The barbershop has always been a confessional. In the Philippines, it is the room where men sit still long enough to say what they actually think: about work, government, the woman who left, the job in Riyadh that almost happened, and the daily compromises of getting by. The haircut is incidental. What matters is the talk. Filipino blues-rock trio AME understands this at a bone-deep level, and Kwentong Barbero, their seven-track album, is exactly that: a collection of stories told from the chair, raw and unfiltered, set to a sound that feels both old-souled and urgently alive.
Blues rock is a genre with deep bones: Mississippi mud, electric distortion, and the particular ache of wanting something you cannot name. AME drags it to Manila, strips it of borrowed Americana, and rebuilds it from the street up, with ’70s psychedelic sprawl, contemporary punk bite, and the unmistakable cadence of Filipino life. The result sounds like very little else in OPM right now, which makes the record feel less like an experiment than a declaration.
The album opens with previously released singles “Ipagpatawad Mo,” “Hala Bira,” and “Palaboy,” songs that had already announced AME as a band with something to say. But the four new tracks complete the picture and reveal the architecture of what AME is building: an album about identity, labor, love, and the kind of resilience Filipinos carry not as heroism, but as habit.

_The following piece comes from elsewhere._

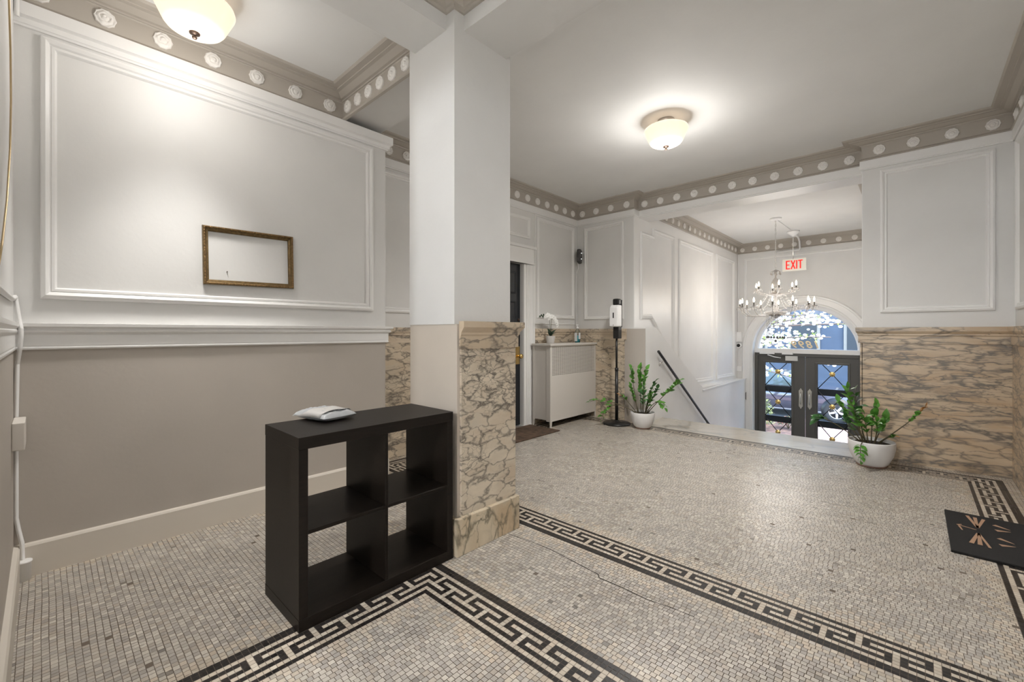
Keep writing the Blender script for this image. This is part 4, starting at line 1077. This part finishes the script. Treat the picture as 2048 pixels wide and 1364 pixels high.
flat_duct(mb, [(-.0915, 3.252, .665), (-.0915, 3.252, .30), (-.085, 3.25, .25), (-.072, 3.235, .175), (-.070, 3.230, .08)], .017, .016, (0, -1, 0))
tag(mb.build('cable_raceway', 'white'), 'white painted cable raceway below the outlet box in the left corner', 'raceway', 'cable raceways in the near left corner')
mb = MB()
flat_duct(mb, [(-.097, 1.7, 1.352), (-.097, 2.4, 1.358), (-.097, 2.9, 1.365), (-.097, 3.24, 1.39)], .022, .012, (1, 0, 0))
tag(mb.build('cable_raceway', 'white'), 'white cable raceway running along the near left end wall', 'raceway', 'cable raceways in the near left corner')
mb = MB()
flat_duct(mb, [(-.088, 3.25, 2.95), (-.088, 3.205, 2.84), (-.088, 3.205, 2.755)], .018, .014, (0, -1, 0))
tag(mb.build('cable_raceway', 'white'), 'short white cable raceway by the cornice in the left corner', 'raceway', 'cable raceways in the near left corner')
mb = MB(); mb.box(-.0995, -.058, 3.02, 3.235, .672, .80); tag(mb.build('outlet_box', plain('aged_white_box', (.66, .62, .57), .45), None, .004), 'white surface box on the raceway in the left corner', 'outlet box')
mb = MB(); mb.lathe([(.026, 0), (.026, .085), (.030, .088), (.030, .095), (.018, .095)], (-.066, 3.205, .001), 16)
tag(mb.build('pipe_collar', 'white'), 'white painted collar where the raceway meets the floor', 'pipe collar')
mb = MB(); mb.tube([(-.085, 2.36, 2.60), (-.085, 2.411, 2.424), (-.085, 2.516, 2.289), (-.085, 2.553, 2.113), (-.085, 2.48, 1.9), (-.085, 2.283, 1.672), (-.085, 2.042, 1.5), (-.085, 1.869, 1.406)], .003, 8)
tag(mb.build('brass_wire', plain('brass_wire_metal', (.55, .42, .24), .3, metal=.8)), 'thin brass wire looping down the near left wall', 'wire')

# ------------------------------------------------------------ outside
ST = -1.50
g = MB(); g.box(10.6, 12.4, -12, 14, ST - .1, -1.40)
struct(g.build('trim_28', plain('pale_concrete', (.42, .39, .36), .8, var=.1, vscale=2)), 'pale concrete walk outside the entrance doors', 'path')
m, nt, p = new_mat('pink_brick_paving')
br = nt.nodes.new('ShaderNodeTexBrick'); br.inputs['Scale'].default_value = 5; br.inputs['Color1'].default_value = (.42, .25, .21, 1); br.inputs['Color2'].default_value = (.50, .33, .28, 1); br.inputs['Mortar'].default_value = (.30, .24, .21, 1)
tc = nt.nodes.new('ShaderNodeTexCoord'); nt.links.new(tc.outputs['Object'], br.inputs['Vector']); nt.links.new(br.outputs['Color'], p.inputs['Base Color']); p.inputs['Roughness'].default_value = .8
g = MB(); g.box(12.4, 15.6, -12, 14, ST - .1, -1.41)
struct(g.build('trim_29', m), 'pink brick sidewalk along the street', 'sidewalk')
g = MB(); g.box(15.6, 40, -20, 24, ST - .2, ST)
struct(g.build('trim_30', plain('grey_asphalt', (.16, .16, .165), .85, var=.15, vscale=1.5)), 'grey asphalt street', 'street')
# planting bed
random.seed(5)
g = MB(); g.box(12.6, 14.3, 2.15, 3.95, -1.41, -1.36); tag(g.build('planting_bed', plain('mulch', (.12, .07, .05), .95, var=.5, vscale=12)), 'mulched planting bed beside the brick sidewalk', 'planting bed')
def bush(name, c, r, h, nleaf, mats, label, cat, group=None):
    t = empty(name, (c[0], c[1], c[2])); tag(t, label, cat, group)
    mb = MB()
    for k in range(9):
        a = random.uniform(0, 2 * PI); mb.tube([(0, 0, 0), (.3 * r * math.cos(a), .3 * r * math.sin(a), h * .5), (.8 * r * math.cos(a), .8 * r * math.sin(a), h * .85)], .008, 5)
    mb.build('stems', 'zz_stem', t)
    ms = [MB() for _ in mats]
    for k in range(nleaf):
        a = random.uniform(0, 2 * PI); e = random.uniform(-.2, 1) * PI / 2; rr_ = random.uniform(.6, 1)
        p_ = Vector((r * rr_ * math.cos(a) * math.cos(e), r * rr_ * math.sin(a) * math.cos(e), h * .45 + h * .55 * rr_ * math.sin(e)))
        d = Vector((random.uniform(-1, 1), random.uniform(-1, 1), random.uniform(-.3, 1))).normalized()
        leaf_geo(random.choice(ms), p_, p_ + d * random.uniform(.05, .09), .035, n=3)
    for i, mm_ in enumerate(ms): mm_.build('foliage', mats[i], t)
M['yellow_leaf'] = plain('yellow_green_leaf', (.34, .38, .12), .6, var=.3)
M['olive_leaf'] = plain('olive_leaf', (.13, .17, .07), .6, var=.3)
M['red_leaf'] = plain('reddish_leaf', (.32, .10, .08), .6, var=.3)
M['lime_leaf'] = plain('lime_leaf', (.36, .52, .06), .5, var=.2)
bush('shrub', (13.85, 3.25, -1.355), .36, .75, 700, ['yellow_leaf', 'olive_leaf'], 'round yellow green shrub in the planting bed', 'shrub')
bush('shrub', (12.98, 3.02, -1.355), .33, .38, 420, ['yellow_leaf', 'red_leaf', 'olive_leaf'], 'low reddish shrub in front of the yellow shrub', 'shrub')
bush('shrub', (13.45, 2.45, -1.355), .27, .30, 300, ['red_leaf', 'olive_leaf'], 'small reddish shrub at the edge of the bed', 'shrub')

# parked car
t = empty('car', (16.9, 3.1, ST)); tag(t, 'dark parked car seen through the entrance doors', 'car')
M['car_paint'] = plain('dark_slate_car_paint', (.05, .05, .07), .15, **{'Coat Weight': 1.0})
M['car_glass'] = plain('car_window_glass', (.05, .07, .07), .03)
body = [(-2.15, .42), (-2.20, .62), (-2.05, .78), (-1.2, .92), (-.62, .98), (.05, 1.40), (.45, 1.47), (1.25, 1.45), (1.95, 1.05), (2.35, .98), (2.42, .60), (2.35, .38), (1.85, .30), (-1.7, .30)]
def carsec(scale_fn):
    vs = []; n = len(body); xs = [-.88, -.80, -.62, .62, .80, .88]
    for x in xs:
        for (y, z) in body:
            k = 1.0
            if abs(x) > .85: zz_ = .30 + (min(z, .95) - .30) * .90; yy = y * .985
            elif abs(x) > .7: zz_ = min(z, 1.03) if z > 1.03 else z; yy = y
            else: zz_ = z; yy = y
            vs.append((x if z < 1.0 else x * .86, yy, zz_))
    fs = [tuple(range(n))[::-1], tuple(range(5 * n, 6 * n))]
    for i in range(5):
        for k in range(n): fs.append((i * n + k, i * n + (k + 1) % n, (i + 1) * n + (k + 1) % n, (i + 1) * n + k))
    return vs, fs
mb = MB(); vs, fs = carsec(None); mb.add(vs, fs, 0, True); mb.build('body', 'car_paint', t)
mb = MB()
for s in (-1, 1):
    x = s * .70
    mb.add([(s * .795, -.50, 1.0), (s * .60, .10, 1.375), (s * .60, .62, 1.40), (s * .79, .62, 1.0)], [(0, 1, 2, 3)]); mb.add([(s * .79, .70, 1.0), (s * .60, .70, 1.40), (s * .60, 1.20, 1.38), (s * .79, 1.62, 1.02)], [(0, 1, 2, 3)])
mb.add([(-.66, -.66, .985), (.66, -.66, .985), (.55, .02, 1.40), (-.55, .02, 1.40)], [(0, 1, 2, 3)])
o = mb.build('windows', 'car_glass', t); sd = o.modifiers.new('solid', 'SOLIDIFY'); sd.thickness = .02; sd.offset = 0
for y in (-1.42, 1.42):
    for s in (-1, 1):
        mb = MB(); mb.lathe([(.20, -.11), (.30, -.11), (.33, -.09), (.33, .09), (.30, .11), (.20, .11)], n=28, close=True)
        wh = mb.xform(Matrix.Translation((s * .80, y, .33)) @ Matrix.Rotation(PI / 2, 4, 'Y')).build('wheel', plain('tyre_rubber', (.02, .02, .02), .8), t)
        mb = MB(); mb.lathe([(.205, -.1), (.205, .1), (.19, .09), (.19, -.09)], n=28, close=True)
        for k in range(5):
            a = 2 * PI * k / 5; c_, s_ = math.cos(a), math.sin(a)
            mb.prism([(.03 * s_ + .04 * c_, -.03 * c_ + .04 * s_), (.025 * s_ + .2 * c_, -.025 * c_ + .2 * s_), (-.025 * s_ + .2 * c_, .025 * c_ + .2 * s_), (-.03 * s_ + .04 * c_, .03 * c_ + .04 * s_)], 'z', .06, .09)
            mb.prism([(.03 * s_ + .04 * c_, -.03 * c_ + .04 * s_), (.025 * s_ + .2 * c_, -.025 * c_ + .2 * s_), (-.025 * s_ + .2 * c_, .025 * c_ + .2 * s_), (-.03 * s_ + .04 * c_, .03 * c_ + .04 * s_)], 'z', -.09, -.06)
        mb.lathe([(.06, -.10), (.06, .10), (.001, .101)], n=14)
        mb.xform(Matrix.Translation((s * .80, y, .33)) @ Matrix.Rotation(PI / 2, 4, 'Y')).build('wheel_rim', plain('alloy_rim', (.62, .60, .58), .3, metal=.5), wh)
        mb = MB(); mb.lathe([(.39, -.01), (.39, .01), (.001, .01), (.001, -.01)], n=28); mb.xform(Matrix.Translation((s * .875, y, .36)) @ Matrix.Rotation(PI / 2, 4, 'Y')).build('wheel_arch', 'black', t)
mb = MB(); mb.ball((-.95, -.45, 1.0), .09, 8, sz=.7); mb.build('mirror', 'car_paint', t)
mb = MB(); mb.box(-.75, -.5, -2.17, -2.08, .62, .74); mb.build('headlight', plain('headlight_lens', (.7, .7, .7), .1), t)
mb = MB(); mb.box(.5, .75, -2.17, -2.08, .62, .74); mb.build('headlight', plain('headlight_lens', (.7, .7, .7), .1), t)

# buildings across the street
M['pane_dark'] = plain('dark_window_pane', (.03, .035, .04), .45, spec=.3)
def building(x, y0, y1, h, mat, label, ny, nz, zb=0.9):
    t = empty('building', (x, (y0 + y1) / 2, ST)); tag(t, label, 'building')
    L = y1 - y0
    mb = MB(); mb.box(0, 4, -L / 2, L / 2, 0, h); mb.build('facade', mat, t)
    for j in range(nz):
        for i in range(ny):
            y = -L / 2 + L * (i + .5) / ny; z = zb + j * 2.9
            mb = MB(); mb.box(-.06, .02, y - .62, y + .62, z - .08, z + 1.78); f = mb.build('window_frame', plain('cream_window_frame', (.20, .18, .15), .6), t)
            mb = MB(); mb.box(-.09, -.06, y - .5, y + .5, z + .05, z + 1.65); mb.build('pane', 'pane_dark', f)
building(24.0, -1.5, 9.0, 9.0, plain('blue_grey_facade', (.045, .06, .085), .8, var=.1), 'blue grey building across the street', 5, 3, 1.6)
building(23.6, -9.0, -1.7, 8.0, plain('purple_brick_facade', (.075, .042, .04), .85, var=.15), 'brown brick building across the street on the right', 4, 3, 1.3)
building(24.0, 9.2, 18, 8.5, plain('tan_facade', (.2, .165, .13), .85, var=.1), 'tan building across the street on the left', 4, 3, 1.3)

# blossoming tree on the sidewalk
random.seed(9)
t = empty('blossom_tree', (13.6, 4.5, -1.409)); tag(t, 'tree full of white blossom filling the arched window', 'tree')
mb = MB(); mb.tube([(0, 0, 0), (.05, -.05, 1.2), (0, -.1, 2.2), (.1, -.3, 3.2)], [.14, .11, .09, .06], 10); mb.build('trunk', plain('tree_bark', (.10, .08, .07), .9), t)
mb = MB(); tips = []
for k in range(26):
    z0 = random.uniform(1.6, 3.2); a = random.uniform(-2.6, -.5); L = random.uniform(1.5, 4.6)
    p0 = Vector((0, -.1, z0)); p3 = p0 + Vector((math.cos(a) * L * .5, math.sin(a) * L, random.uniform(-.2, 1.0))); p1 = (p0 + p3) / 2 + Vector((0, 0, random.uniform(.1, .5)))
    pts = [bez(p0, p1, p3, i / 10) for i in range(11)]; mb.tube(pts, [.035 * (1 - i / 11) + .006 for i in range(11)], 5)
    for i in range(38): f = random.uniform(.15, 1); tips.append(bez(p0, p1, p3, f))
mb.build('branches', plain('grey_branch', (.16, .12, .10), .9), t)
mw = MB(); ml = MB()
for p_ in tips:
    for q in range(2):
        c_ = p_ + Vector((random.gauss(0, .09), random.gauss(0, .09), random.gauss(0, .07)))
        if random.random() < .62:
            d = Vector((random.uniform(-1, 1), random.uniform(-1, 1), random.uniform(-1, 1))).normalized(); r = random.uniform(.03, .055); mw.ball(c_, r, 4, sz=.7)
        else:
            d = Vector((random.uniform(-1, 1), random.uniform(-1, 1), random.uniform(-.5, 1))).normalized(); leaf_geo(ml, c_, c_ + d * .09, .05, n=3)
tag(mw.build('blossom', plain('white_blossom', (.86, .84, .82), .7), t), kind='stuff')
tag(ml.build('foliage', 'lime_leaf', t), kind='stuff')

Grit, Glory, and the Philippine Blues
“BluKolar” is the album’s center of gravity and its most socially charged moment. In a country that exports labor the way others export oil, with nurses in the Gulf, domestic workers in Hong Kong, and seafarers on every ocean, a song about the blue-collar body is not an abstraction. It is a document. AME plays it with the weight it deserves: the riff is heavy, the groove is relentless, and the feeling underneath is not self-pity, but something harder and more dignified. It is the sound of someone who knows exactly what their work is worth and exactly how rarely they are paid accordingly.
“Sana Makapili” takes a more reflective route, shaping patriotism into a question rather than a slogan. In a musical landscape where love of country often arrives in sweeping ballads and grand declarations, AME treats it as something more intimate and unresolved: What if we stayed? What if we tried? The psychedelic tinge in the production gives the track the quality of a daydream held just long enough to become a decision.
Then there is “Sandal,” where the record lowers its guard. It moves like a stomper, but its bones are tender, revealing a band capable of matching emotional precision with physical force. As songwriting, it is the album’s quiet peak, the track that earns the raggedness elsewhere by exposing the vulnerability underneath it.
The album closes with “Langit,” and the choice of a farewell as the final word feels deliberate. After seven tracks of grit, noise, and survival, AME ends on something like grace: a poignant valediction that does not resolve so much as release. It is the moment the barber puts the cape aside, turns you toward the mirror, and lets you see yourself clearly.

Blues, Psychedelia, Punk, and Something Entirely Filipino
Part of what makes Kwentong Barbero feel genuinely fresh is how AME wears its influences. There is clear reverence for classic blues architecture, including the call-and-response, the bends, and the way a riff can carry an entire emotional argument. But it never feels like archaeology. The ’70s psychedelic rock that runs through the record arrives as texture rather than pastiche, while the punk edge sharpens the whole thing into something contemporary without sounding calculated.
What grounds it all is the Filipino vernacular. The decision to sing in Filipino, not as a political statement but as a natural choice, gives the record its particular emotional register. There are feelings in these songs that simply do not translate, not because they are impossible to express in English, but because Filipino already has the exact temperature for them. “Palaboy,” for instance, carries a specific texture of wandering without destination that the English word “stray” cannot fully hold.
As one of the few active blues bands in the Philippine independent scene, AME occupies a lane that is genuinely uncrowded. The local music landscape has produced extraordinary rock, pop, folk, hip-hop, and R&B in recent years, but the blues tradition, that specific intersection of sonic heaviness and lyrical plainness, has rarely been claimed and reworked this way. Kwentong Barbero does not merely fill that gap. It argues that the gap should never have existed.

A No-Skips Record That Earns Its Confidence
“No-skips” is an overused phrase in music writing, one dulled by repetition. In the case of Kwentong Barbero, it happens to be accurate. The album is seven tracks, none wasted, each one pulling its weight in a different way: the heavy songs hit hard, the tender ones feel genuinely tender, and the socially conscious moments stay grounded rather than preachy.
What AME has made is an album that knows exactly what it is. It does not hedge, overreach, or try to be all things at once. It is a blues record rooted in Filipino life, made with easygoing confidence and real emotional intelligence. More importantly, it announces a band that sounds as if it has been waiting its whole life to make exactly this. The barbershop is open. Pull up a chair.